START

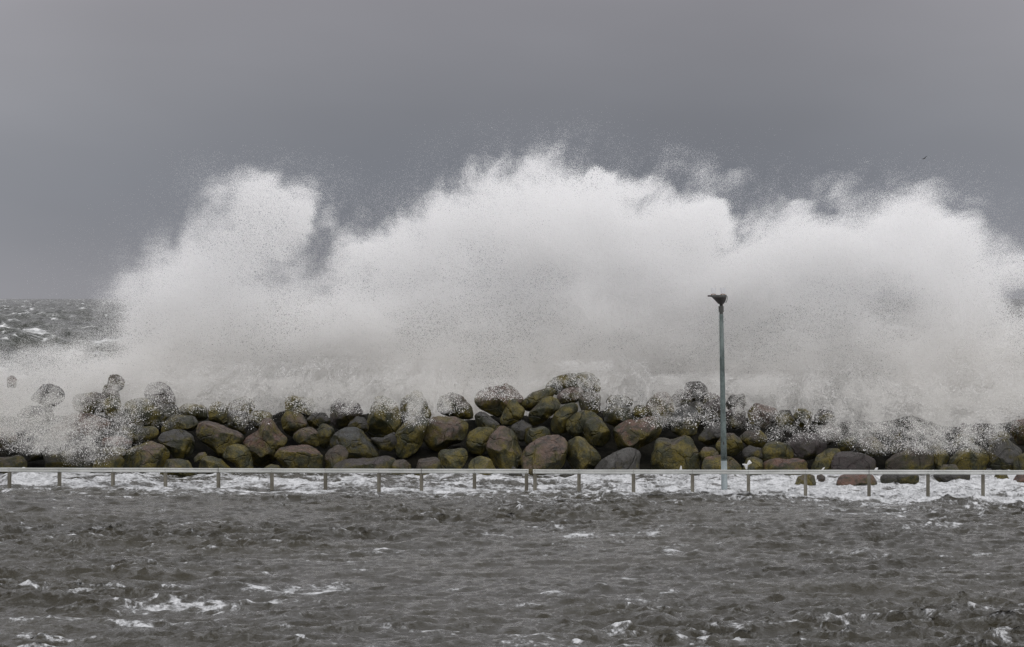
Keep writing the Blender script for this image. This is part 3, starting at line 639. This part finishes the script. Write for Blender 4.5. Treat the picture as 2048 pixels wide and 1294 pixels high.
def guardrail(name, label, pxs, ends, tops, joints):
    """pxs: column and waterline row of each post; ends: end columns; tops: row of the rail's top edge at the two ends"""
    def world(px, py):
        x = (px - CX) * 80.0 / F
        for _ in range(4): x = (px - CX) * RAILD(x) / F
        D = RAILD(x); return Vector((x, D, CAMZ - (py - HY) * D / F))
    a, b = world(ends[0], tops[0]), world(ends[1], tops[1])
    d = (b - a); L = d.length; ang = math.atan2(d.y, d.x); tilt = math.asin(d.z / L)
    root = empty(name, (a.x, a.y, 0)); root.rotation_euler = (0, 0, ang)
    tag(root, label, 'guardrail', 'metal guard rails along the water')
    def pt(s, y, z): return Vector((s, y, a.z + (b.z - a.z) * s / L + z))
    # folded steel profile, swept along the run: bright top lip, shallow groove, flat face
    prof = [(-0.052, -0.004), (-0.046, 0.0), (0.052, 0.0), (0.052, -0.084), (0.046, -0.088), (0.046, -0.008), (-0.040, -0.008), (-0.040, -0.024), (-0.030, -0.032),
            (-0.030, -0.040), (-0.044, -0.048), (-0.044, -0.080), (-0.030, -0.088), (-0.036, -0.094), (-0.052, -0.082), (-0.052, -0.046), (-0.038, -0.038), (-0.038, -0.034), (-0.052, -0.024)]
    bm = bmesh.new(); ns = 60; rings = []
    rs = np.random.RandomState(len(pxs))
    wob = np.cumsum(rs.randn(ns + 1)) * 0.0009; wob -= np.linspace(wob[0], wob[-1], ns + 1)
    for k in range(ns + 1):
        s = L * k / ns; rings.append([bm.verts.new(pt(s, y, z + wob[k])) for y, z in prof])
    for k in range(ns):
        for j in range(len(prof)):
            j2 = (j + 1) % len(prof); bm.faces.new((rings[k][j], rings[k + 1][j], rings[k + 1][j2], rings[k][j2]))
    bm.faces.new(rings[0]); bm.faces.new(rings[-1][::-1])
    bmesh.ops.recalc_face_normals(bm, faces=bm.faces)
    rail = bm_obj('rail', bm, MAT_RAIL, root)
    for jx in joints:
        s = (world(jx, tops[0]) - a).to_2d().length
        bm = bmesh.new(); box_verts(bm, s - 0.006, s + 0.006, -0.058, -0.048, a.z + (b.z - a.z) * s / L - 0.096, a.z + (b.z - a.z) * s / L + 0.004)
        jo = bm_obj('joint', bm, MAT_BOLT, root)
    for px, wy in pxs:
        p = world(px, wy); s = (p - a).to_2d().length
        zt = a.z + (b.z - a.z) * s / L - 0.0945
        bm = bmesh.new(); w = 0.038
        box_verts(bm, s - w, s + w * 0.45, -0.040, -0.030, -1.1, zt, 0.002)          # flange towards the viewer
        box_verts(bm, s + w * 0.45 + 0.001, s + w, -0.036, 0.036, -1.1, zt - 0.001, 0.003)  # web
        box_verts(bm, s - w, s + w * 0.45, 0.028, 0.038, -1.1, zt - 0.002, 0.002)
        po = bm_obj('post', bm, MAT_POST, root)
        for zz in (-0.020, -0.064):
            bm = bmesh.new()
            g = bmesh.ops.create_cone(bm, segments=6, radius1=0.009, radius2=0.007, depth=0.010, cap_ends=True)
            for v in g['verts']: v.co = Vector((s + v.co.x, -0.054 - v.co.z - (0.0 if zz < -0.03 else 0.002), zt + 0.0945 + zz - 0.002 + v.co.y))
            bm_obj('bolt', bm, MAT_BOLT, root)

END

• Directive: Transcribe all the lines above exactly, apart from the pictures.

• Result of this task:
Keep writing the Blender script for this image. This is part 3, starting at line 639. This part finishes the script. Write for Blender 4.5. Treat the picture as 2048 pixels wide and 1294 pixels high.
def guardrail(name, label, pxs, ends, tops, joints):
    """pxs: column and waterline row of each post; ends: end columns; tops: row of the rail's top edge at the two ends"""
    def world(px, py):
        x = (px - CX) * 80.0 / F
        for _ in range(4): x = (px - CX) * RAILD(x) / F
        D = RAILD(x); return Vector((x, D, CAMZ - (py - HY) * D / F))
    a, b = world(ends[0], tops[0]), world(ends[1], tops[1])
    d = (b - a); L = d.length; ang = math.atan2(d.y, d.x); tilt = math.asin(d.z / L)
    root = empty(name, (a.x, a.y, 0)); root.rotation_euler = (0, 0, ang)
    tag(root, label, 'guardrail', 'metal guard rails along the water')
    def pt(s, y, z): return Vector((s, y, a.z + (b.z - a.z) * s / L + z))
    # folded steel profile, swept along the run: bright top lip, shallow groove, flat face
    prof = [(-0.052, -0.004), (-0.046, 0.0), (0.052, 0.0), (0.052, -0.084), (0.046, -0.088), (0.046, -0.008), (-0.040, -0.008), (-0.040, -0.024), (-0.030, -0.032),
            (-0.030, -0.040), (-0.044, -0.048), (-0.044, -0.080), (-0.030, -0.088), (-0.036, -0.094), (-0.052, -0.082), (-0.052, -0.046), (-0.038, -0.038), (-0.038, -0.034), (-0.052, -0.024)]
    bm = bmesh.new(); ns = 60; rings = []
    rs = np.random.RandomState(len(pxs))
    wob = np.cumsum(rs.randn(ns + 1)) * 0.0009; wob -= np.linspace(wob[0], wob[-1], ns + 1)
    for k in range(ns + 1):
        s = L * k / ns; rings.append([bm.verts.new(pt(s, y, z + wob[k])) for y, z in prof])
    for k in range(ns):
        for j in range(len(prof)):
            j2 = (j + 1) % len(prof); bm.faces.new((rings[k][j], rings[k + 1][j], rings[k + 1][j2], rings[k][j2]))
    bm.faces.new(rings[0]); bm.faces.new(rings[-1][::-1])
    bmesh.ops.recalc_face_normals(bm, faces=bm.faces)
    rail = bm_obj('rail', bm, MAT_RAIL, root)
    for jx in joints:
        s = (world(jx, tops[0]) - a).to_2d().length
        bm = bmesh.new(); box_verts(bm, s - 0.006, s + 0.006, -0.058, -0.048, a.z + (b.z - a.z) * s / L - 0.096, a.z + (b.z - a.z) * s / L + 0.004)
        jo = bm_obj('joint', bm, MAT_BOLT, root)
    for px, wy in pxs:
        p = world(px, wy); s = (p - a).to_2d().length
        zt = a.z + (b.z - a.z) * s / L - 0.0945
        bm = bmesh.new(); w = 0.038
        box_verts(bm, s - w, s + w * 0.45, -0.040, -0.030, -1.1, zt, 0.002)          # flange towards the viewer
        box_verts(bm, s + w * 0.45 + 0.001, s + w, -0.036, 0.036, -1.1, zt - 0.001, 0.003)  # web
        box_verts(bm, s - w, s + w * 0.45, 0.028, 0.038, -1.1, zt - 0.002, 0.002)
        po = bm_obj('post', bm, MAT_POST, root)
        for zz in (-0.020, -0.064):
            bm = bmesh.new()
            g = bmesh.ops.create_cone(bm, segments=6, radius1=0.009, radius2=0.007, depth=0.010, cap_ends=True)
            for v in g['verts']: v.co = Vector((s + v.co.x, -0.054 - v.co.z - (0.0 if zz < -0.03 else 0.002), zt + 0.0945 + zz - 0.002 + v.co.y))
            bm_obj('bolt', bm, MAT_BOLT, root)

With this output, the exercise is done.